What types of real world problems are Design Tech students exploring and working to address?

The areas of demand for innovative Design in the tech industry are endless. For example, in the architecture, engineering, and construction industry, where old school concrete and construction are big culprits of carbon emissions, robotics, new materials, and 3D printing open new sustainable solutions. Design Tech offers a new approach through their Design + Materials hub where students engage with cutting edge digital and robotic fabrication technologies alongside advancement in responsive and adaptive materials to explore automation in construction.

Or we can look on an even grander scale. If deep space exploration is to become a reality, humans will need to be as self-sufficient as possible.
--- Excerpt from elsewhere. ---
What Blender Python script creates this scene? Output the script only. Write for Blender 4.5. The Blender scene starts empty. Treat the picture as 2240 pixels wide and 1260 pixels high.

Since ordering supplies from earth won’t be practical, astronauts would have to fabricate their own components for equipment and other products through additive manufacturing, and those challenges can be overcome thanks to design solutions we are working on at Cornell such as modeling software and 3D printing in space.

Detail of work by Bo Li (M.S. DT ’26)

How does a student’s time in the M.S. program prepare them to enter the technology workforce? Where have you seen Design Tech students take their work following graduation? 

Design Tech co-mentors students in project-based design learning to expand opportunities in emerging tech. It has inspired new collaborations, such as one with the XR Collaboratory where students work together to integrate cutting edge XR technologies with design and explore simulated reality and alternative forms of communication. Our students are even publishing their theses in competitive peer reviewed journals.

Because of Design Tech’s unique transdisciplinary pedagogy at the intersection of design, as well as technology that is framed with a focus on engagement on long-term societal impact, our students are set up for success in the tech sector. Our studio professional track graduates will end up in industry, alternative forms of practice, big tech and beyond, with companies such as Google, Facebook and Apple to name a few, while thesis track students will likely either go on to a PHD or into an academic structure where they may start their own cutting edge labs and teach across disciplines, creating the next generation of leaders for technology design in both industry and academia.